The Washington-DC based human rights group International Christian Concern (ICC), with Website, told BosNewsLife that 450 people held a candlelight vigil recently to mark the sixth anniversary of a "tragic bomb attack at the Roman Catholic Church of Baniarchar in Bangladesh."

In 2001, Muslim militants carried out what ICC described as "a Jihad attack" during Mass in a Catholic Church of Baniarchar’s Gopalgonj district, ICC said. "There were approximately 500 Catholics in attendance at church the morning of June 3, 2001, when the bomb planted by Muslim extremists ripped through the service, killing 10 people and wounding many more," added the group which has close contacts with Christians in Bangladesh.

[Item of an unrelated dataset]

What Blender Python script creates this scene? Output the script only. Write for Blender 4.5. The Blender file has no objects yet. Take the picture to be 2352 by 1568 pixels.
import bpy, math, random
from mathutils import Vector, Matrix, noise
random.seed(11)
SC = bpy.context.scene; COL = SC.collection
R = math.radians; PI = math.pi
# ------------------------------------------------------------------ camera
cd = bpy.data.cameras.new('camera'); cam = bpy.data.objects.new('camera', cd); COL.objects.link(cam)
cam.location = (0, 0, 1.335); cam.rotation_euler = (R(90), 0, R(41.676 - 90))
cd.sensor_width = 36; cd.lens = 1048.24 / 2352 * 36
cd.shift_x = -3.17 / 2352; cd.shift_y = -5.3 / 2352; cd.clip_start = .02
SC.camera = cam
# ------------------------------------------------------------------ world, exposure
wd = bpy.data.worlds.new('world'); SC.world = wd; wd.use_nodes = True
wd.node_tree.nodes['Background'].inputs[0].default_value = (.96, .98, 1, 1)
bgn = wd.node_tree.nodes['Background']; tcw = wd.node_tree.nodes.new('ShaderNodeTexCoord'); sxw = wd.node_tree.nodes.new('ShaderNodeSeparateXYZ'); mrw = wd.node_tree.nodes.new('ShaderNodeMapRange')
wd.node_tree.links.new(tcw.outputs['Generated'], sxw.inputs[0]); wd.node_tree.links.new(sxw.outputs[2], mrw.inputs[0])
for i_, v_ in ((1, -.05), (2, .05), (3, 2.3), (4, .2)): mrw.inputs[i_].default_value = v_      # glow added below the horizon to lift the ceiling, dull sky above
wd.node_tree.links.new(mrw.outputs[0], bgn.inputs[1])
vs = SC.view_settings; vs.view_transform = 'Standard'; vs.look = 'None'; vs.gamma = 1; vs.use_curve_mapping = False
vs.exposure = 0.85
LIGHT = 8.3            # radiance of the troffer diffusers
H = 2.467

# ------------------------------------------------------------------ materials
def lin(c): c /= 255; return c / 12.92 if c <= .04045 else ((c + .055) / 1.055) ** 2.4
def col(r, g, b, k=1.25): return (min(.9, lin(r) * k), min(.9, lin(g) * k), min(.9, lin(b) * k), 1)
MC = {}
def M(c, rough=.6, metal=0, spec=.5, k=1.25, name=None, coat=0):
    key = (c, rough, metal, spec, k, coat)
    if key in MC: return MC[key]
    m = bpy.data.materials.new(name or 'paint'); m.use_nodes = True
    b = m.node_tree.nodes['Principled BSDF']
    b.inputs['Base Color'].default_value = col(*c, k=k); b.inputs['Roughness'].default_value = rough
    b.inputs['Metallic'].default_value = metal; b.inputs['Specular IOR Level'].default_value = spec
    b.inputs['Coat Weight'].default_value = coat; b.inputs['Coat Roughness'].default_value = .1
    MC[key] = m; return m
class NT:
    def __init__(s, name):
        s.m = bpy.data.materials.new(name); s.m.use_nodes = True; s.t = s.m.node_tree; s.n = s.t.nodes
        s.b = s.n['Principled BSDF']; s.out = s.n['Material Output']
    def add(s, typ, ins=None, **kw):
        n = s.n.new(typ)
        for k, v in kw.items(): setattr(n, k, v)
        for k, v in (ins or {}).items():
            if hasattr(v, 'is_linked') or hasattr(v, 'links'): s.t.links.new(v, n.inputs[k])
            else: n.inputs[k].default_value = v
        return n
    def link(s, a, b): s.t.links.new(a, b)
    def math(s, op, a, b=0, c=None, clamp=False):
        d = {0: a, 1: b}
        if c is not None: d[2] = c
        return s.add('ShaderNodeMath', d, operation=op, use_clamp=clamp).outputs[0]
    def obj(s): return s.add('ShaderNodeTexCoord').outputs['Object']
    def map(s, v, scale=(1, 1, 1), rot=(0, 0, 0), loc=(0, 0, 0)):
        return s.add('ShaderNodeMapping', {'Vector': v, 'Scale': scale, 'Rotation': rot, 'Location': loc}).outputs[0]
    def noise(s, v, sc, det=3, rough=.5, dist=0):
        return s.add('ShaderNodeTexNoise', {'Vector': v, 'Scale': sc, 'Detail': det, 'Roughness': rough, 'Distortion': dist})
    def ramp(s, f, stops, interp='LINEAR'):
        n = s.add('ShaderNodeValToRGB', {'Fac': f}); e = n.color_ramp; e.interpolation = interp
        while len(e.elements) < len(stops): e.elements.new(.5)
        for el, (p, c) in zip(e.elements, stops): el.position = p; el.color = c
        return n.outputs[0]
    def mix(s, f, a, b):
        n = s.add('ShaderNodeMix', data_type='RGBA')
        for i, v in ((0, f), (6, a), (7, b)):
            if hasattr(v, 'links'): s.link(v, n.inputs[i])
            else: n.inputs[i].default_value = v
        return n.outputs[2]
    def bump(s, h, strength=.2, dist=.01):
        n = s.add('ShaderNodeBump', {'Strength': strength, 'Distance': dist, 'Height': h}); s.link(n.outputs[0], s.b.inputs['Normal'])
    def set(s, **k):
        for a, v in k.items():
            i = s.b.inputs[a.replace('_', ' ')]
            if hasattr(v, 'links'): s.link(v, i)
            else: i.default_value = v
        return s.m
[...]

Although the church has remembered the bomb blast ever since, "it appears the government has all but forgotten what happened, as no criminal investigation has made any progress since the incident was first reported," ICC said. A case was submitted to local police and then sent to the country’s Criminal Investigation Department of Police, "but neither office has submitted an investigative report – six years later," ICC the group claimed.


"The victims’ families have been longing for justice from the government for the murders, but they are afraid to speak up because for fear they will make themselves become targets for more Jihadist attacks," ICC explained. Jihad, meaning "to strive" or "to struggle" in Arabic, is an Islamic term and a duty for Muslims, and often used by militants as an excuse to carry out attacks, experts say. 

"The parishioners of the church, which has since been repaired, continue to remember what happened and pray for justice. During the evening of June 3, 2007, a group of Christians gathered at the graveyard of the martyrs and prayed together by candlelight," with the sound of weeping reverberating throughout the area, according to ICC investigators.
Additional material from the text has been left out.